The other thing that amazes me is the accumulation of shit over time. I have to say, in the course of packing and weeding out what I didn't want to move with me, I must have thrown out at least 15 full garbage bags. In addition, I donated, I think, 2 full garbage bags of clothes to the St. Vincent de Paul Society. But looking at the amount of stuff that I got rid of, I am amazed that I collected all that stuff in the first place AND that there was actually room for all that shit in the apartment.

Right now, we are in the "living out of boxes" stage of the move. That's when nearly all the essentials (clothing, pots, pans, dishes, whatever food there is) has already been unpacked and are ready to use. I say nearly because, every once in a while, there will be a shout from a room asking, "Hey! Do you know where the insert item is?" And then it's a big shell game of, "Well I thought I saw it here, but I think I moved that box into that room... or maybe I just thought I saw it... no, wait..." And so on.

And I know, that after another couple of weeks, when all is said and done, there will be those one or two lonely boxes left, which are going to get stowed away in the garage, waiting for two years from now when we're ready to move again.

Hey, there's that thing I've been looking for all this time!

Friday, March 25, 2005

Flex time

One of the things that I noticed almost immediately is the change in my state of mind since beginning work. As a student, your work is always on your mind, even if you are not working on it. It always hangs there, poking at you from time to time to remind you that it's there. What I have never experienced is the feeling of leaving your work at work.

I now have three projects on my desk, each with different timelines and levels of depth. But once I left the office, the projects stayed there. Maybe it's because none of the projects is due for another couple of months. Or maybe it's just naivete on my part. Or maybe it's just because it's still new. But I like it. I like that when I'm home, I can just look around and decide what I want to concentrate on without this burden of having something haunting me in the background. (Unfortunately, the only thing to concentrate on at home at the moment are the mess and boxes that need to be unpacked.)

It almost seems frivolous.

Thursday, March 24, 2005

First assignments

I received my first two projects today at work. They aren't big projects, but I am in charge of them. They have timelines attached. And they will help me to get my toes wet. My mentor/supervisor decided to take it easy on me and not drop me in at the deep end.

I'm reassured that she is taking the time to make sure that I am comfortable with the material and answers my questions (no matter how stupid they may be) with great patience and completeness. And, as today, going beyond to answer all the extraneous and tangential questions related to the first.

And they say I will get welcomed/hazed at the staff meeting tomorrow morning.

Wednesday, March 23, 2005

Blank walls

All around me are blank walls. Blank walls in my new apartment. Blank walls in my office. Empty canvases to be filled with art and memories. Such a strange thing. It took over a year to hang things on the wall of the last apartment. I want to do it sooner here. I definitely want to decorate my office - it is really quite bleak at the moment.

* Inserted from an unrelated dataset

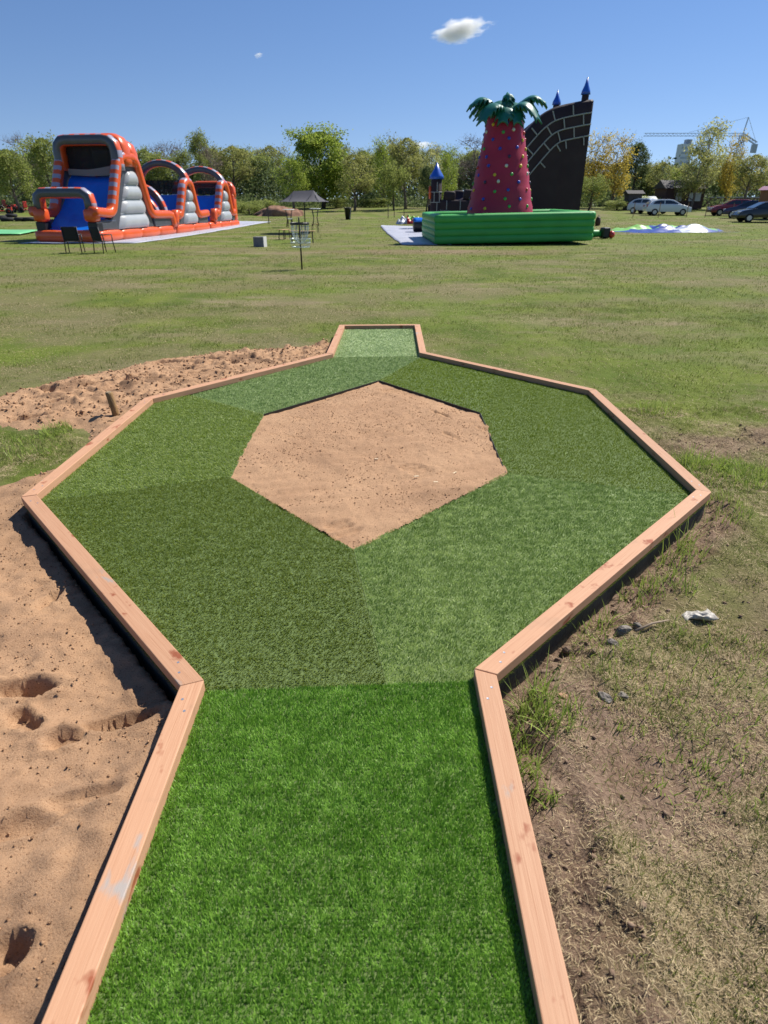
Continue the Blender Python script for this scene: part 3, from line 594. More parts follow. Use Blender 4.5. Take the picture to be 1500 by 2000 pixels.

It is odd to me that this takes up such a large part of my brain. I figure there would be other things that one would generally deem as "more important" at the forefront. But no. It is the emptiness of the walls which almost completely occupy my mind right now.

I don't know yet just where to begin.

Tuesday, March 22, 2005

New beginnings

It is a fool's prerogative to utter truths that no one else will speak - Dream

This is the new goal of this blog. Welcome back. A new stage has begun and with it, hopefully a new point of view.

Everyone has new beginnings in their lives at one point or another. Things end, new adventures begin, and we must all adjust. I think that this will be the biggest adjustment I will ever have to make. I have never in my life been anything but a student. Only working toward the next degree or educational accomplishment. I have finished my Ph.D. after 7 1/2 long years and now I begin the next stage.

I begin my new career. The first time in my life that I will not be working toward such a defined goal as a degree. This will be the first time in my life that the day to day work does not lead to an inevitable end. And I am not yet sure how I will react to this. I know I will adjust. But setting smaller goals for myself has only ever been a part of a much larger big picture.

I begin a new life. I have moved again. To another city. Different than Baltimore, different than New York. And I must adjust to the new patterns, places to eat, places to shop, roads, highways and a whole host of other things great and small. I even have to learn to navigate in the dark in my own home (which is hard to do with all of the boxes around). Meeting new people and making new friends - things with which I am not always comfortable.

Uprooting an existance to create for oneself a new life is always difficult, exciting, scary, exhilarating, fun, and any number of other adjectives one can think of. But it is the creation of that new existance that is the adventure. And in that creation, in that learning, one continues to create oneself.